The Banishment of the
Johns Family by the
KluKlux Klan
Charles Wesley “C.W.” Johns
C.W Johns was the youngest of Henrietta and Sherman’s six children, and was set to take over the running of the Johns’ family businesses in 1925 when Sherman died. One of the older black town people, Ms. Annie Lou Brown, used to describe to Charles how many of the blacks in town used to work in the Johns family’s cotton fields, and at their cotton gin, from “sun up to sundown” and that it was much better to work for the Johns family than for the white farmers. The Johns family also ran a general store that was frequented mostly by the black citizens, and also ran a lumber mill. The Jim Crow laws were in full effect in Brundidge and kept black citizens, and the black owned businesses, separate from their white counterparts. Just as occurred in Tulsa, Oklahoma, and throughout the South, the Johns’ family’s success in Brundidge was antithetical to the position the white citizens felt the “negroes” of the town should occupy. As mentioned previously, the white farmers were furious that the properties taken from them by G.C. Collier in legal proceedings because of loan defaults were, ultimately, inherited by Henrietta - his illegitimate mulatto daughter! They clearly wanted the Johns family run out of Brundidge, and with the death of Sherman Johns, they saw their chance to banish the six children of Henrietta & Sherman and take over the Johns family’s properties & businesses.
The Klu Klux Klan in Brundidge & Opelika
It should be noted that 1925 and 1926 was when the KKK was at its peak of power throughout the South and, especially, in Brundidge where the town had its own chapter of the Knights of the Klu Klux Klan and its members would have included the white civic leaders of Brundidge, as well as the white businessmen, merchants, doctors, lawyers, politicians, church leaders, of the town. Less than a month before Sherman died (March 22,1925), the Troy Messenger reported, on the 25th of February, 1925, there was the largest public gathering to have ever to have ever occurred in the Brundidge, with 500 cars, and 3,000 people attending a Klan rally where a large American flag was presented to the local consolidated school. At this rally the Klan’s Imperial Lecturer gave a very well received speech and denounced all who opposed the Klan , and made an appeal for the Brundidge Klansmen, and all present, to use their influence with their senators & congressmen to get Klan supported legislation passed. This was a proud & glorious moment for Brundidge, and music was supplied by a “splendid brass band composed of Brundidge boys and girls.” Given the Klans well known violent tendencies against blacks, and the supporting sentiment & fervor of the white citizens in Brundidge, it is not surprising that the six Johns children were threatened to leave town or pay with their lives! Aside from the article in the Troy Messenger, there are no readily available pictures of the Klan rally that occurred there. A similar rally took place in Opelika, with the presentation of a large flag, and notable Klan speakers.
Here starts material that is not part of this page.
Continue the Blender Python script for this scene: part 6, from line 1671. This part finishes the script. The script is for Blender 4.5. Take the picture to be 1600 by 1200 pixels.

The Johns Family Flees to the North
After C.W., and the rest of the Johns family left Brundidge, the white families took over all of the Johns family’s properties & businesses. When Charles was growing up, in the 1970’s and 80’s several older black townspeople, who were alive in 1925, would tell Charles about how well his family had been doing before the banishment by the KKK. Mr. Clem Pugh took Charles to a particularly high vantage point in town and told Charles “your family had land as far as you can see, and then as far as you can see after that” and that after the Johns family had fled to the North “the white people came in, overnight, and told us that they now owned everything.” When Charles was talking on the phone to a cousin of his, Mr. Joe Johns, who was living in Ohio, his cousin said that he was surprised that there were any Johns’ still living in Brundidge, after what had happened to the family in 1925. He told Charles that the family had been given an ultimatum by the Brundidge Klan “Once you bury your father [Sherman], if you don’t want to die, you had better leave town.” C.W. Buried his father in the family plot at the St. Paul Ame Church cemetery, and then took his family to the Chicago/Detroit area. Charles once asked his grandfather why the knuckles on his hands were so big, and C.W. told him that they got that way while he was working in the steel mills up North.
C.W. was very shrewd however and, although he knew he could do nothing directly in the town of Brundidge, or Pike county, or the state of Alabama for that matter, due to the political power held by the local the white families & the Klan, he went to the Federal Land Bank in New Orleans and took out loans on the families properties. He then used those monies to buy out his brothers & sisters interests in those properties, since he knew that his brothers & sisters would never be going back to Alabama ever again. C.W. however, planned on going back, and in the 1950’s he returned with his wife, Mittie Johns, and their son T.K. Johns, to Brundidge and ran a grocery store. He very diligently paid off the property loans, and even after his death in 1982 the last payment was made in 1988 and the ownership of the properties was consolidated under his descendants names. A map from 1931 shows that there was, indeed, property in Brundidge where the Federal Land Bank in New Orleans was listed as the lien holder.